Alman Piskoposlar Kurulu Sekreteryası ve İslam, Orta ve Doğu Avrupa ile Uluslararası Çatışma Alanları Sorumlusu Dr. Andreas Herrmann da Almanya Protestan Kilisesi Başkanı Annette Kurschus’un selamlarını ileterek söze başladı. Ramazan’ın artık Almanya’daki hayatın vazgeçilmez bir parçası olduğunu vurgulayan Herrmann, Müslümanların oruç tutmasının Protestanlar için de önemli bir ilham kaynağı olduğunu ifade etti.

Diğer dinlerde de oruç ibadetinin olduğunu ancak Müslümanlarda ise bu ibadetin çok daha içtenlikle ve sağlam yapıldığını söyleyen Herrmann, Ramazan ayının köprüler inşa ettiğini ve başka zaman bir araya gelmesi düşünülemez olan insanları bir araya toplayabildiğini ifade etti.

Köln Liberal Musevi Cemaati Başkanı Rafi Rothenberg’de, ‘Dost zor günde belli olur’ diye konuştu. Türkiye’de yaşanan depremde İsrail’den gelen yardım kurtarma ekiplerini gördüğünde bir İsrail’li olarak çok duygulandığını söyleyen Rothenberg, “İnanıyorum ki burada veya İsrail’de böyle bir felaket olsa Türkler de aynı şekilde yardımda bulunurlardı” dedi. Cemaatle depremden dolayı Türk halkı için topluca dua ettiklerini de söyleyen Rothenberg, “Umarım en kısa zamanda yıkılan yerler tekrar inşa edilir” diye konuştu.

İftar programı okunan akşam ezanınını ardından hep birlikte oruçların açılmasıyla sona erdi.
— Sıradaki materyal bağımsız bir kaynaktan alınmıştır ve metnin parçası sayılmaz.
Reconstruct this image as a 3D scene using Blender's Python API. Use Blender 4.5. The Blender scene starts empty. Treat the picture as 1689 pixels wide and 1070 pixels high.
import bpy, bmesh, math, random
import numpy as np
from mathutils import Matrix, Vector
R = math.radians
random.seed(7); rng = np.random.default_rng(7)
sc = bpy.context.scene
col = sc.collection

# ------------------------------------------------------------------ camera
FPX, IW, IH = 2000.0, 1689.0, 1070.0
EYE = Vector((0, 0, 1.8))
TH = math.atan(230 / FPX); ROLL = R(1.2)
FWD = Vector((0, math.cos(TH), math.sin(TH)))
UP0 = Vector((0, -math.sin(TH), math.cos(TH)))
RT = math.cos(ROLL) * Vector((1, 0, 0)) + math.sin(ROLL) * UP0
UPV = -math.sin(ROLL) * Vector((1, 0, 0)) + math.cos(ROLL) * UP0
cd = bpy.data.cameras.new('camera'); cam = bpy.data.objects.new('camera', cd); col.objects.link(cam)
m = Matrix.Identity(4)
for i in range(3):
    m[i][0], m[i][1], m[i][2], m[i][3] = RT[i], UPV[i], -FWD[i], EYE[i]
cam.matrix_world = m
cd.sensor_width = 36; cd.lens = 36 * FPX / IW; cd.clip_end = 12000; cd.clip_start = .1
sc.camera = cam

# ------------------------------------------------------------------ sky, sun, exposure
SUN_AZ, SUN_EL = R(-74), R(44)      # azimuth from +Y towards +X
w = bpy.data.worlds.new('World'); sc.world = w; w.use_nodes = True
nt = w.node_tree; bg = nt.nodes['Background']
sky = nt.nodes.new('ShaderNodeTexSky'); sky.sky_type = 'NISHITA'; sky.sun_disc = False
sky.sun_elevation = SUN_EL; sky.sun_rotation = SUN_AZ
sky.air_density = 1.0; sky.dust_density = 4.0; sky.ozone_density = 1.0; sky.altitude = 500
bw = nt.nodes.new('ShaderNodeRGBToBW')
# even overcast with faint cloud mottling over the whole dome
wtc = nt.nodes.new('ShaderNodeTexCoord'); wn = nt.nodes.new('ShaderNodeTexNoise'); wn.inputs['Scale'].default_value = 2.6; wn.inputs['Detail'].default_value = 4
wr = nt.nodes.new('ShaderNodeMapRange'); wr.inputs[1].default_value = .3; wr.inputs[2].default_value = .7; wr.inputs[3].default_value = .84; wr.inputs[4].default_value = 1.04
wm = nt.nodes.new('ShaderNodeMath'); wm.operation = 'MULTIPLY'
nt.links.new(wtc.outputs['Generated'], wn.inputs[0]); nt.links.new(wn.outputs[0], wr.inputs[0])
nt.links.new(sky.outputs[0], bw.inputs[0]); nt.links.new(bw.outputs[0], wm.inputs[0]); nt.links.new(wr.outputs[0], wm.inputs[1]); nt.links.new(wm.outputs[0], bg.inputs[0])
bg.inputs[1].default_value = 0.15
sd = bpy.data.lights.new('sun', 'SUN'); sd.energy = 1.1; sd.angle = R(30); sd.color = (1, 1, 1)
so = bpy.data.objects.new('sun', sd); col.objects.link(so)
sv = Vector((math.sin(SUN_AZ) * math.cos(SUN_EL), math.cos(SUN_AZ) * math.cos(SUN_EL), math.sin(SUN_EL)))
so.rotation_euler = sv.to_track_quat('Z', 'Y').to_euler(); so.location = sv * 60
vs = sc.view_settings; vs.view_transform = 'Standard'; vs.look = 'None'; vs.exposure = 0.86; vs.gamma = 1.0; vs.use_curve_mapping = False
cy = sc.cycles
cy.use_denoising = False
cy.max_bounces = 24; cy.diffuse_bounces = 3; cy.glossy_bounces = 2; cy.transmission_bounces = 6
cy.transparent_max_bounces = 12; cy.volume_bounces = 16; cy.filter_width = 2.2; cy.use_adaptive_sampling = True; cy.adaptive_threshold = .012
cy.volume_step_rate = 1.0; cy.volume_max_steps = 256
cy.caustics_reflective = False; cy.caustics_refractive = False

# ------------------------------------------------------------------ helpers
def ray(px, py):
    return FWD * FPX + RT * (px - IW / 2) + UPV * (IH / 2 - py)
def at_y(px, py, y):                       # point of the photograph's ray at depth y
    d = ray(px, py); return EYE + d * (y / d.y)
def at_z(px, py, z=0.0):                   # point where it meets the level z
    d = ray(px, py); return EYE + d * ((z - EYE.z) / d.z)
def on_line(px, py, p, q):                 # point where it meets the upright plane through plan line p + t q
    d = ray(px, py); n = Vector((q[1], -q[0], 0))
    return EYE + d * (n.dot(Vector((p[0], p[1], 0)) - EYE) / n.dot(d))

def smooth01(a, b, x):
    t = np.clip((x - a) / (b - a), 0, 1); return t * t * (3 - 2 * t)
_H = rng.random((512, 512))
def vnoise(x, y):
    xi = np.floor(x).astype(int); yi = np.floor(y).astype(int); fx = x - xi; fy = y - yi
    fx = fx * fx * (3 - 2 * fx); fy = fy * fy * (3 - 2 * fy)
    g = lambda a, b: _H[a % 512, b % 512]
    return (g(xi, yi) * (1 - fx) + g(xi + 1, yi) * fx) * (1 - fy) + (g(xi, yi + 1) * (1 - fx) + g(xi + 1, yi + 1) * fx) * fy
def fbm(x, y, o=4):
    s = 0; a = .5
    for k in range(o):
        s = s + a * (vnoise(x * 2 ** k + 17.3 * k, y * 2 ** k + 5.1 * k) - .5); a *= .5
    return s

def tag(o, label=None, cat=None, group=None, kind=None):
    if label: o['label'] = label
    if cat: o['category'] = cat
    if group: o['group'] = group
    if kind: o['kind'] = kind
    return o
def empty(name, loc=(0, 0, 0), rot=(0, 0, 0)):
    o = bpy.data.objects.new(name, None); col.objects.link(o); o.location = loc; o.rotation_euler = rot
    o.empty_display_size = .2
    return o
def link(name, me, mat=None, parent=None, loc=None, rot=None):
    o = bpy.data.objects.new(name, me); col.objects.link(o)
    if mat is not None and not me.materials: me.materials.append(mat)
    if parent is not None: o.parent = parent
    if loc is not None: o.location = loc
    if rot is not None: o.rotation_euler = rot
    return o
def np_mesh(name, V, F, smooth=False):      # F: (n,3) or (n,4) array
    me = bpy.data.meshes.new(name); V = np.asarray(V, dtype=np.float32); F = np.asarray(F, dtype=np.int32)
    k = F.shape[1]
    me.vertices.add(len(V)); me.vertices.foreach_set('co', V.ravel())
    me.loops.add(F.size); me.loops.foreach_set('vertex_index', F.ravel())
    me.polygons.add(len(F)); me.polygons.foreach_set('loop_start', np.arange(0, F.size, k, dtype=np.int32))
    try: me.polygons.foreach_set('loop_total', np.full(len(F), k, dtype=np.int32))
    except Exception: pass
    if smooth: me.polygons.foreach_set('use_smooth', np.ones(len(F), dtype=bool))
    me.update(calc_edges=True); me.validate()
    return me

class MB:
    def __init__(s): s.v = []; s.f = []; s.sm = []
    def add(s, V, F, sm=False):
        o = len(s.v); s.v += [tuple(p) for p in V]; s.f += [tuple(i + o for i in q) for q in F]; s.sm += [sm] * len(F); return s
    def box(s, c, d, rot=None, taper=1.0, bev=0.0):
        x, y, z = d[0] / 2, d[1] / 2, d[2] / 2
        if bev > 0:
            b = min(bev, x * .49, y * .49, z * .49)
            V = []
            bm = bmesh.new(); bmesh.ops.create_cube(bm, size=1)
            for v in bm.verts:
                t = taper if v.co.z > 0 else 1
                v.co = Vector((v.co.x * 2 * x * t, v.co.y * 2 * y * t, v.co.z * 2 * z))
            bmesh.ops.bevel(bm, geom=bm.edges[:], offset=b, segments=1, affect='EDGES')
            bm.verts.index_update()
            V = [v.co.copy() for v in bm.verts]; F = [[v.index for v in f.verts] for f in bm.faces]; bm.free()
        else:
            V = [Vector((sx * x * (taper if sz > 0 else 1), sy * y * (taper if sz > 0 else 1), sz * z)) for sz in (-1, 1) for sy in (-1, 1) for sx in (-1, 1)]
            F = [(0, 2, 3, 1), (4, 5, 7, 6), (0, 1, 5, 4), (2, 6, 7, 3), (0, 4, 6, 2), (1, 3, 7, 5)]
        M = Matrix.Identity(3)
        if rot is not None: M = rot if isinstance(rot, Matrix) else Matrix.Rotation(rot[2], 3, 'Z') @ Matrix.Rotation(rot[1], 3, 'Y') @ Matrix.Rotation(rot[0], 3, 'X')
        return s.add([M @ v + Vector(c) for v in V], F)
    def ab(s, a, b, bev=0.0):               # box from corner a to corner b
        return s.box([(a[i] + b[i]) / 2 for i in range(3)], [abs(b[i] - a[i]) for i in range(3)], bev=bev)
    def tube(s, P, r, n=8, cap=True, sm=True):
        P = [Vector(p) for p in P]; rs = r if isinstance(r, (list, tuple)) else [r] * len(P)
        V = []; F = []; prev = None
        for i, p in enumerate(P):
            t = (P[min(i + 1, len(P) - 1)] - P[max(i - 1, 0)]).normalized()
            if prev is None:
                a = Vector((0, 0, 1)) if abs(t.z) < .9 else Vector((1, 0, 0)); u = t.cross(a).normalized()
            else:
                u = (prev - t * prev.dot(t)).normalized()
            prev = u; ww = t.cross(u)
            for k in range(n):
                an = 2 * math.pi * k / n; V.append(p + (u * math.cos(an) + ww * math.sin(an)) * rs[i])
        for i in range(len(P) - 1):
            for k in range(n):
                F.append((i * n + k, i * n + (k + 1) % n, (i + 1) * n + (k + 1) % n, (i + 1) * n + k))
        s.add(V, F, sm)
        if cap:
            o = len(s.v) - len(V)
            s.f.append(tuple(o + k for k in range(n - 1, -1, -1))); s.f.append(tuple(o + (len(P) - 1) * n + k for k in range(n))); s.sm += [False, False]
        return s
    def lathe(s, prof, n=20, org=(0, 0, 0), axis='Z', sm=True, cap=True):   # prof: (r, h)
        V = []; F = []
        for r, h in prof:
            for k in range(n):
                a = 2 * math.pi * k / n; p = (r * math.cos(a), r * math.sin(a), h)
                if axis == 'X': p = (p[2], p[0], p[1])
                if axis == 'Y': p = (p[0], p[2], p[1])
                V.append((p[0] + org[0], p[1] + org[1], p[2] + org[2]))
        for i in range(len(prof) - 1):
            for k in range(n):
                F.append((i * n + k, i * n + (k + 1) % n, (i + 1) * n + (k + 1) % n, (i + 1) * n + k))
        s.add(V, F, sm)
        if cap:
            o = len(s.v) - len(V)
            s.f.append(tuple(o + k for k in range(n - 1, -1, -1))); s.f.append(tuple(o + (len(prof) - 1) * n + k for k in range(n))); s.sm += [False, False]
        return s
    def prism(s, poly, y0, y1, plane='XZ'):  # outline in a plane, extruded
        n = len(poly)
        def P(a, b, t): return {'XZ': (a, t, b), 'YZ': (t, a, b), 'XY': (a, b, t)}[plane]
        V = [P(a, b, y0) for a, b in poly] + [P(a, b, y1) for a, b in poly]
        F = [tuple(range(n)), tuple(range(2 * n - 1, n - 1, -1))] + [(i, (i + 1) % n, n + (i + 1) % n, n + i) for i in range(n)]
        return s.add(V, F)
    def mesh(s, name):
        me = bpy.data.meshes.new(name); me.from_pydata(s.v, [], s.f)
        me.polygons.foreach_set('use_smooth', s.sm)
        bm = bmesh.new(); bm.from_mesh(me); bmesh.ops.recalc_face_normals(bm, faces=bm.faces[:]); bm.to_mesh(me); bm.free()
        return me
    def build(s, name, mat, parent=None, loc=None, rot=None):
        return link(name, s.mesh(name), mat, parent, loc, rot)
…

Öte yandan, Diyanet İşleri Türk İslam Birliği (DİTİB) Niedersachsen ve Bremen Eyalet Birliği tarafından düzenlenen iftar programına Aşağı Saksonya Eyalet Başbakanı Stephan Weil, Nürnberg DİTİB Eyüp Sultan Camii tarafından düzenlenen iftar programına Bavyera eyalet Başbakanı Markus Söder, eski Eyalet Başbakanı Günther Beckstein ve Bavyera SPD milletvekili Arif Taşdelen katılırken, Kuzey Ren Vestfalya Eyalet Başbakanı Hendrik Wüst, Düsseldorf kentinde düzenlediği iftar yemeğine de NRW DİTİB Eyalet Birliği ve Düsseldorf Bölge Birliği Başkanı Ersin Özcan iştirak etti.